Two matches this season have given O'Neill an insight into the state of play in the Premiership and left him not knowing quite what to believe about the future. With last season's promoted clubs not doing too badly and none of the leading rich ones taking a hold at the top, there is a curious unpredictablity. He thought that losing to Newcastle after taking a 3-1 lead at St James' Park was "the most painful defeat I've ever had to suffer" but beating the amazingly resilient Wimbledon was an inspiration that surpassed dismissing Manchester United from the Coca-Cola Cup. It inspired him to believe that a squad he admits needs a lot of strengthening could nevertheless survive and even qualify for Europe.

O'Neill, a former European Cup winner with Nottingham Forest, badly wants the flavour of European competition, which is why he would be happy to cut his losses today. While not exactly playing for a draw ("I don't know any manager anywhere who can do that") he would not mind earning one, and then getting Emile Heskey, the raw, quick striker, and the experienced defender Matt Elliott back in action for a replay.

But the matter of again overcoming Wimbledon is paramount. Joe Kinnear, their manager, is certainly not underestimating O'Neill's chances. "His team has given us as many problems as any in the Premiership this season," he said.

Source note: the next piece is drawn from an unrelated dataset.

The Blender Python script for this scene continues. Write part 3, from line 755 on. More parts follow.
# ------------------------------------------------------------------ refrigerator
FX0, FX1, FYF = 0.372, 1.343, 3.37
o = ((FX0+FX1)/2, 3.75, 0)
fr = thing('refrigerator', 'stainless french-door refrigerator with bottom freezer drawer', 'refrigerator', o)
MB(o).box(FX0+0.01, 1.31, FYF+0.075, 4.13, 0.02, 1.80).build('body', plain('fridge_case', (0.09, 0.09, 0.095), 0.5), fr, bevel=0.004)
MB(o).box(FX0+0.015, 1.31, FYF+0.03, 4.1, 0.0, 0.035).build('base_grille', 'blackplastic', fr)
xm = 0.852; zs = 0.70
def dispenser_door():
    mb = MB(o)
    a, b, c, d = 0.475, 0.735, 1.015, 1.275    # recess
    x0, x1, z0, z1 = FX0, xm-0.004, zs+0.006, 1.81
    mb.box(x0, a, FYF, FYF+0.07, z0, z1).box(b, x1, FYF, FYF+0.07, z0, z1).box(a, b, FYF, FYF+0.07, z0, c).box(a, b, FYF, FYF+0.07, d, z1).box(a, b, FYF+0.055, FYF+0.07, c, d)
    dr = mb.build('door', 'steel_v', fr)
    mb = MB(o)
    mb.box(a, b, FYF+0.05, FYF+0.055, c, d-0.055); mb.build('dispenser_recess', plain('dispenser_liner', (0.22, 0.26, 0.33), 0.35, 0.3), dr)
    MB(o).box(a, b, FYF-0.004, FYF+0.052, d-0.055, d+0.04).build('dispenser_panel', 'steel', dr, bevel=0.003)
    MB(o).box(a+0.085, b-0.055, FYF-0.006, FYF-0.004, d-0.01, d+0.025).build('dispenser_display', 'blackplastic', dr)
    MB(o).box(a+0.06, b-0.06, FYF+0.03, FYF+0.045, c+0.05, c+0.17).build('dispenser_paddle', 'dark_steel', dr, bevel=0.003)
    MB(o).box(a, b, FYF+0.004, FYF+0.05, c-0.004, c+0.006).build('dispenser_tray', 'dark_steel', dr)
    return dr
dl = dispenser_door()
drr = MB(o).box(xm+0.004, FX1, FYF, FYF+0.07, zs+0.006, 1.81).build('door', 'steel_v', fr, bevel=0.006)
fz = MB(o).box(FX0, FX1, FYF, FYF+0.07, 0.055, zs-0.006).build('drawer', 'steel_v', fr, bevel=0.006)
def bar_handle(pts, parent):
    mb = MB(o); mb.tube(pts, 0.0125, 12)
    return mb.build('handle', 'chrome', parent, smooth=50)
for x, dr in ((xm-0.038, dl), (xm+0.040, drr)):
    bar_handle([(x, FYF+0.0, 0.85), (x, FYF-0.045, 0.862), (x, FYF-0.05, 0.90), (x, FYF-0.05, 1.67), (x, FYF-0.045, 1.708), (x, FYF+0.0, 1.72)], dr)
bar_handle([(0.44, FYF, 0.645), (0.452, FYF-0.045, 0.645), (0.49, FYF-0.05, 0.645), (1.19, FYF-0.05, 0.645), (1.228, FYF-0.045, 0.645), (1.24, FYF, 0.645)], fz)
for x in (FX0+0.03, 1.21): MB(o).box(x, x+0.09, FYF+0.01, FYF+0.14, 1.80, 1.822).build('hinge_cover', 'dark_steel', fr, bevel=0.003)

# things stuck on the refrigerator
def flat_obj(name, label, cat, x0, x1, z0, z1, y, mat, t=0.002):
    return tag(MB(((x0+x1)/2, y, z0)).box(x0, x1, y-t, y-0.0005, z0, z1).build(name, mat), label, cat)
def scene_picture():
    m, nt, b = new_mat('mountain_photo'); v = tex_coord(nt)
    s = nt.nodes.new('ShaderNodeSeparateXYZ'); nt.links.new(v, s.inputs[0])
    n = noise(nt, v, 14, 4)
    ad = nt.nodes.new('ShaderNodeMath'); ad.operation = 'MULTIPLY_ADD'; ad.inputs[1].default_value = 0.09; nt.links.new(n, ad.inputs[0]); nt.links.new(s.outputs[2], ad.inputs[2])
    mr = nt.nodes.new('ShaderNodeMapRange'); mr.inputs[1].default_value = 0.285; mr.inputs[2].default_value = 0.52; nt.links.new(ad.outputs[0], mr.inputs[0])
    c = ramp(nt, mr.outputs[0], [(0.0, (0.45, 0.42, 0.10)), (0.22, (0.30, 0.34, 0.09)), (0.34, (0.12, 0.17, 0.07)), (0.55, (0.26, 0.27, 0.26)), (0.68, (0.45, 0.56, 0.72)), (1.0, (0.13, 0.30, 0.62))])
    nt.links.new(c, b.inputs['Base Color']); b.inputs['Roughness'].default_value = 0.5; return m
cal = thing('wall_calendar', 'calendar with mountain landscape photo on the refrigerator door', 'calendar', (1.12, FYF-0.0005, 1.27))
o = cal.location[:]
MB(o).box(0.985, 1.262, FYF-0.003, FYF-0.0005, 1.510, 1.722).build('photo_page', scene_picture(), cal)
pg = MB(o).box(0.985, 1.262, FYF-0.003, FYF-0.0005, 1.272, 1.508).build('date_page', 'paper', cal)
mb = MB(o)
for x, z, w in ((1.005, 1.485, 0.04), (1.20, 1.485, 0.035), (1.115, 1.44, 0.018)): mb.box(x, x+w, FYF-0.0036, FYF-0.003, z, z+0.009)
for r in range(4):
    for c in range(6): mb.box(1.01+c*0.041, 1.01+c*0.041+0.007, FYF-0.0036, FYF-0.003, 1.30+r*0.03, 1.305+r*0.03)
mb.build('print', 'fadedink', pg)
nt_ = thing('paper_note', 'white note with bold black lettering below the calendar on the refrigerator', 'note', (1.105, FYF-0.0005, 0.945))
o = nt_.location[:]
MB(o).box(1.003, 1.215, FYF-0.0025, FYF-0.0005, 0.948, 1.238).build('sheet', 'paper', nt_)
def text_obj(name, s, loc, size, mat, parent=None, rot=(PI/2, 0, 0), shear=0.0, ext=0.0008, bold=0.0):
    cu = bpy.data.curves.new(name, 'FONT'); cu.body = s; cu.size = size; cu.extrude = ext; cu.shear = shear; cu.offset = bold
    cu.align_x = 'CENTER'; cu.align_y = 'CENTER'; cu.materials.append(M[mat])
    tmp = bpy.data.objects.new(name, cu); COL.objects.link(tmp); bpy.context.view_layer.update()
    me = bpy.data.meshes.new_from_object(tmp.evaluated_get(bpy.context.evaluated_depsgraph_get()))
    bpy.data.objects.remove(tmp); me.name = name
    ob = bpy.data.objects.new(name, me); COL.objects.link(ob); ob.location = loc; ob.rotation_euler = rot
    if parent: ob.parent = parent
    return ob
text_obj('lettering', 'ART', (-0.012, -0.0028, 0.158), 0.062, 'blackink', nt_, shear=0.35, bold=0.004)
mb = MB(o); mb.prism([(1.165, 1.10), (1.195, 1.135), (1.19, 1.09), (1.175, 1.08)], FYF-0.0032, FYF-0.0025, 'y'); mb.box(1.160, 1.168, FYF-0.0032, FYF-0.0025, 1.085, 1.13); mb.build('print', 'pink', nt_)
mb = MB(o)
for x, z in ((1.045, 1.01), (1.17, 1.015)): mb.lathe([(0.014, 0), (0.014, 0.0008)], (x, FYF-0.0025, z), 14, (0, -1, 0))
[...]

O'Neill is not the sort to have nightmares, but his worst foreboding is to have Leicester dumped out of both cups and then suffer a fall in confidence in the league. "We have a situation in which heart and soul may not be enough," he admitted. With Steve Claridge running his socks down in every game and the defence often holding up against the best attacks, he might have been tempted to do a man-to-man marking job on Gianfranco Zola. "Trouble is I haven't got the man, but it's not all doom and gloom. It's fantastically exciting. It's the chance for us to prove that all that stuff about camaraderie means something." No team O'Neill manages will ever lack that.